Como escrevi em 1992, a Palma de Ouro foi a um só tempo sua maior vitória e a mais invencível maldição. Tudo parece ter se passado como se Anselmo, antes que um vitorioso, fosse um traidor: um galã que se faz diretor, um outsider que rouba a cena de um grupo mais bem articulado, um contador de histórias na época de sua desconstrução.
Seu filme seguinte marcou o grande refluxo na carreira de Anselmo. Adaptado de uma poderosa peça de Jorge Andrade sobre misticismo religioso, “Vereda da Salvação” (1964) era compreensivelmente considerada pelo próprio diretor sua obra-prima. Sua “sombria balada da selva”, na definição de um crítico alemão, foi derrotada por um voto por “Alphaville” de Godard no Festival de Berlim. Recebido sem euforia pela crítica brasileira, soçobrou também nas bilheterias. Nunca mais Anselmo se recuperou.
A raiva represada serviu-lhe para realizar talvez seu maior trabalho como ator como o tenente torturador de “O Caso dos Irmãos Naves” (1967) de Luiz Sérgio Person. Atrás das câmeras, porém, jamais voltou a brilhar. Entre 1969 e 1979 realizou ainda cinco longas (de “Quelé do Pajeu”, com o jovem Tarcisio Meira, a “Os Trombadinhas”, com o aposentado Pelé) e três episódios de comédias eróticas, sempre competentes -mas a chama se fora.

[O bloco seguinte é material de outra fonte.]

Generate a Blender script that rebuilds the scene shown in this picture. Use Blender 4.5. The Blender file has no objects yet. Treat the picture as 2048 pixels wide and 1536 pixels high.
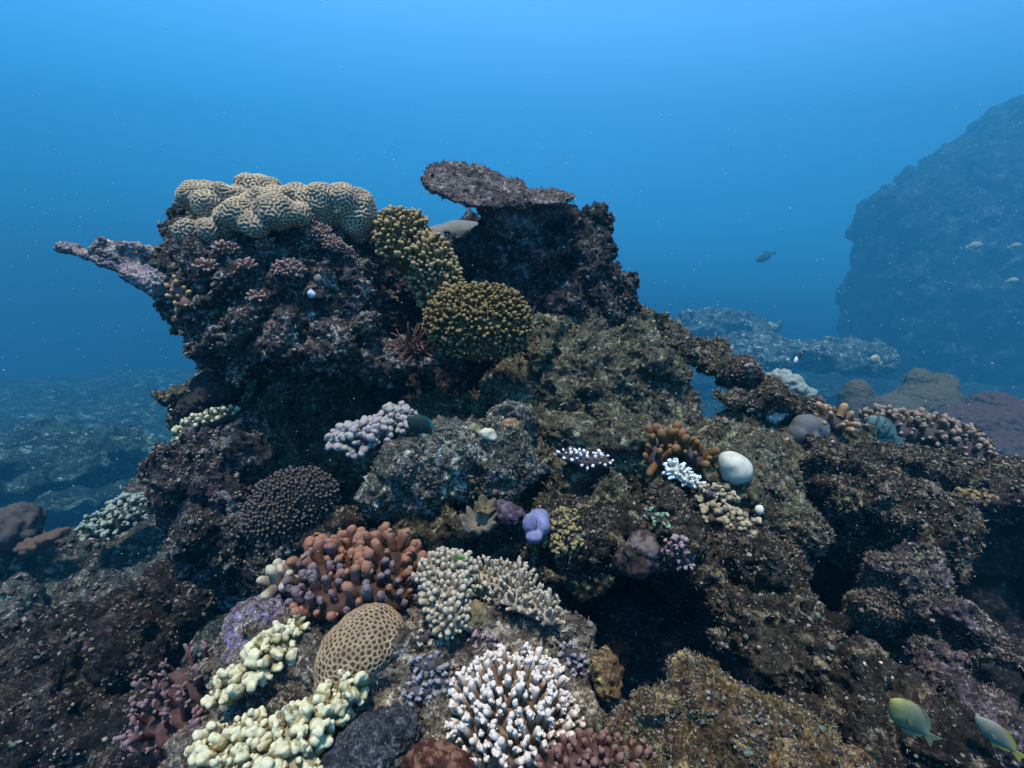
import bpy, math, random
import numpy as np
from mathutils import Matrix, Vector, Euler

SC = bpy.context.scene
COL = SC.collection
random.seed(7)
RNG = np.random.default_rng(11)

# ------------------------------------------------------------------ camera
PITCH = 11.5
CAM = np.array([0.0, 0.0, 0.0])
cam_d = bpy.data.cameras.new('camera')
cam_d.lens = 18.0
cam_d.sensor_width = 36.0
cam_d.clip_start = 0.02
cam_d.clip_end = 400.0
cam = bpy.data.objects.new('camera', cam_d)
COL.objects.link(cam)
cam.location = CAM
cam.rotation_euler = (math.radians(90.0 - PITCH), 0, 0)
SC.camera = cam

# ------------------------------------------------------------------ water light (world)
SUN_DIR = np.array([-0.06, -0.21, 0.97])
SUN_DIR = SUN_DIR / np.linalg.norm(SUN_DIR)
SUN_EL = math.asin(SUN_DIR[2])
SUN_AZ = math.atan2(SUN_DIR[0], SUN_DIR[1])
world = bpy.data.worlds.new('World')
SC.world = world
world.use_nodes = True
wn, wl = world.node_tree.nodes, world.node_tree.links
wn.clear()
w_out = wn.new('ShaderNodeOutputWorld')
w_bg = wn.new('ShaderNodeBackground')
w_tc = wn.new('ShaderNodeTexCoord')
w_sep = wn.new('ShaderNodeSeparateXYZ')
wl.new(w_tc.outputs['Generated'], w_sep.inputs[0])
# height of the looked-at water, brighter to the east where the surface is nearer
w_a = wn.new('ShaderNodeMath'); w_a.operation = 'MULTIPLY_ADD'
wl.new(w_sep.outputs['X'], w_a.inputs[0]); w_a.inputs[1].default_value = 0.10
wl.new(w_sep.outputs['Z'], w_a.inputs[2])
w_b = wn.new('ShaderNodeMath'); w_b.operation = 'MULTIPLY_ADD'
wl.new(w_a.outputs[0], w_b.inputs[0]); w_b.inputs[1].default_value = 0.5; w_b.inputs[2].default_value = 0.5
w_r = wn.new('ShaderNodeValToRGB')
cr = w_r.color_ramp
cr.interpolation = 'LINEAR'
stops = [(0.0, (0.000, 0.002, 0.005)), (0.42, (0.001, 0.010, 0.025)), (0.485, (0.006, 0.055, 0.14)),
         (0.52, (0.016, 0.19, 0.44)), (0.56, (0.03, 0.33, 0.74)), (0.62, (0.065, 0.44, 0.98)),
         (0.71, (0.18, 0.53, 1.10)), (0.80, (0.10, 0.29, 0.56)), (1.0, (0.03, 0.09, 0.17))]
cr.elements[0].position, cr.elements[0].color = stops[0][0], (*stops[0][1], 1)
cr.elements[1].position, cr.elements[1].color = stops[-1][0], (*stops[-1][1], 1)
for p_, c_ in stops[1:-1]:
    e_ = cr.elements.new(p_); e_.color = (*c_, 1)
wl.new(w_b.outputs[0], w_r.inputs[0])
w_sky = wn.new('ShaderNodeTexSky')
w_sky.sky_type = 'NISHITA'
w_sky.sun_disc = False
w_sky.sun_elevation = SUN_EL
w_sky.sun_rotation = SUN_AZ
w_mul = wn.new('ShaderNodeMix'); w_mul.data_type = 'RGBA'; w_mul.blend_type = 'MULTIPLY'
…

Contando 72 anos quando o entrevistei naquele Festival de Gramado, Anselmo Duarte me surprendeu pelo carisma, pela memória e pelo rancor. Lembrou-me, curiosamente, o líder comunista Luis Carlos Prestes, a quem eu ouvira alguns anos antes. Marginalizados, pareciam ambos conhecer seus lugares da História muito melhor dos que todos nós seus contemporâneos. O rancor era menor em Prestes; a empatia, maior em Anselmo. A memória para detalhes dos dois era simplesmente prodigiosa.
Anselmo jamais se considerou convidado a sentar na mesa principal do cinema brasileiro. Foi um “maverick”, um “self-made man”, com um tipo de trajetória mais comum e valorizada nos EUA do que por aqui. (Seus filmes, porém, mais que americanos, parecem-me sob a influência italiana. Frank Capra e o neorrealismo foram suas fontes, reconhecia Anselmo. E Watson Macedo, seu professor).
A dimensão de seus feitos e o peso do ressentimento são evidentes nas duas autobiografias orais escritas por Oséas Singh Jr. (Massao Ohno, 1993) e Luiz Carlos Merten (Imprensa Oficial, 2004). Agora virão retrospectivas, dvds, documentários, novos livros. Nada mais merecido. Afinal, quantos marcaram o cinema brasileiro de forma tão intensa e diversa? Mas tinham que ser póstumos? Tristes trópicos.